Die nun hervorragend illustriert vorliegende „Windsbraut“* ist eine jener Boyle’schen Grundsatzerzählungen. Es geht um eine völlig unmögliche, doch umso intensiver geführte und erlebte Liebe auf den Shetland-Inseln, die als die stürmischste Gegend der Welt gelten. Es ist daher nur nahe liegend, dass die verschiedenen Winde in dieser Erzählung tragende Rollen einnehmen. Irgendwie ist es der wortwörtliche Wind, der die attraktive Junie Ooley auf die Insel Unst verschlug. Mit ihr kommt der Wind des Wandels auf, der das Leben des Schafzüchters Robbie Baikies für immer verändern wird. Und der Orkan einer jungen Liebe bringt schließlich die dörfliche Ordnung mächtig durcheinander und sorgt für einen weiteren Sturm, nämlich den der Entrüstung. In der „Windsbraut“ treibt die Witterung noch so einiges durch die windleeren Gassen und es überrascht keineswegs, dass er schlussendlich auch die Illusionen und Hoffnungen des jungen Schafzüchters davonträgt. Dies macht er bei Boyle natürlich nicht im metaphorischen Sinn. Nein, dies geschieht surrealistischerweise ganz plastisch.

 

„Sie wusste nur, dass der Wind schlimm war. … Ihr war kalt, sie fröstelte, denn das Feuer war unter den Böen, die am Schornstein zerrten, längst erloschen. Und dann brach der Schornstein ab, mit einem Geräusch, als würden Klauen an einer Fensterscheibe kratzen. Es knackte, und die Dachbalken gaben nach, und dann starrte die schwarze Nacht auf sie herab. Sie klammerte sich an den Kaminbock, doch der Kaminbock wurde davongeweht, und dann klammerte sie sich an die Steine, aus denen der Kamin gemauert war, doch die Steine wurden ebenfalls davongeweht, als wären sie Staubkörner, und woran sollte sie sich nun noch festklammern?

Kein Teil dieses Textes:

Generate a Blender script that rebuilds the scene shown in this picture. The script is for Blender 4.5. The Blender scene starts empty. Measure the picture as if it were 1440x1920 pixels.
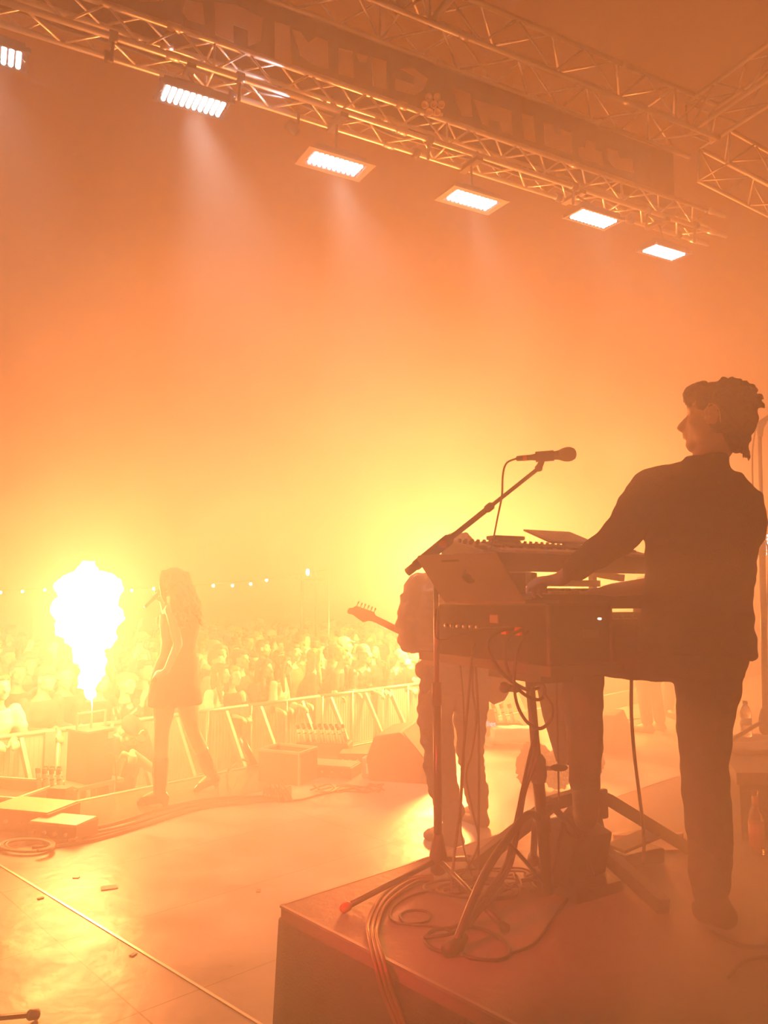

Wir haben sie nie gefunden.“

 

Nach „Mein Abend mit Jane Austen“ (Tolles Heft 14) und „Der Hardrock-Himmel“ (Tolles Heft 16) liegt nun mit „Windsbraut“ eine dritte Erzählung Boyle’s als literarisch-grafisches Kleinod vor. „Swept Away“, so der Originaltitel, galt nach der Erstveröffentlichung in The New Yorker 2003 als eine der besten Kurzgeschichten des Jahres. Sie ist ein sprachliches Feuerwerk, voller Genialität, Einfallsreichtum, Witz und Ironie. Die von dem New Yorker Grafikdesigner entworfenen vierfarbigen Flachdruckgrafiken, die in ihrer groben Pixelausführung an die Mutter aller Computerspiele, „Packman“, erinnern, illustrieren nicht nur ausgezeichnet die Erzählung, sondern auch geradezu genial den surreal-realen Erzählstil T.C. Boyle’s. Und was sagt Boyle selbst zu der Idee der „Tollen Hefte“, deren dritte Ausgabe nun schon dem Amerikaner gewidmet ist? „Als wir zum ersten Mal gemeinsam ein ‚Tolles Heft’ gemacht haben, sagten einige Journalisten in Deutschland zu mir: ‚Warum machen Sie das? Bedeutende Künstler machen solche Hefte nicht.‘ Und ich sagte zu ihnen: ‘Weil es Spaß macht.‘ Gute Erklärung, nicht wahr? Weil es schön ist und weil ich mich geehrt fühle.“

Dem will der Rezensent nur noch das Nötigste hinzufügen? „Windsbraut“ ist eine großartige, ja, man möchte fast sagen, kongeniale Ausgabe der „Tollen Hefte“ und ein literarisches Schmuckstück für jeden Buchliebhaber.

 

Thomas Hummitzsch

 

 

* Die Kurzgeschichte „Windsbraut“ ist auch in dem kürzlich im Hanser-Verlag erschienenen Erzählband „Zähne und Klauen“ von T.C. Boyle zu finden.

 

T.C. Boyle: Windsbraut. Aus dem Amerikanischen von Dirk van Gunsteren. Mit vierfarbigen Original-Flachdruckgrafiken und einer Beilage. Limitierte Auflage. Edition Büchergilde. Frankfurt/Main 2008. 32 S.; 16,90 €. ISBN: 3940111517.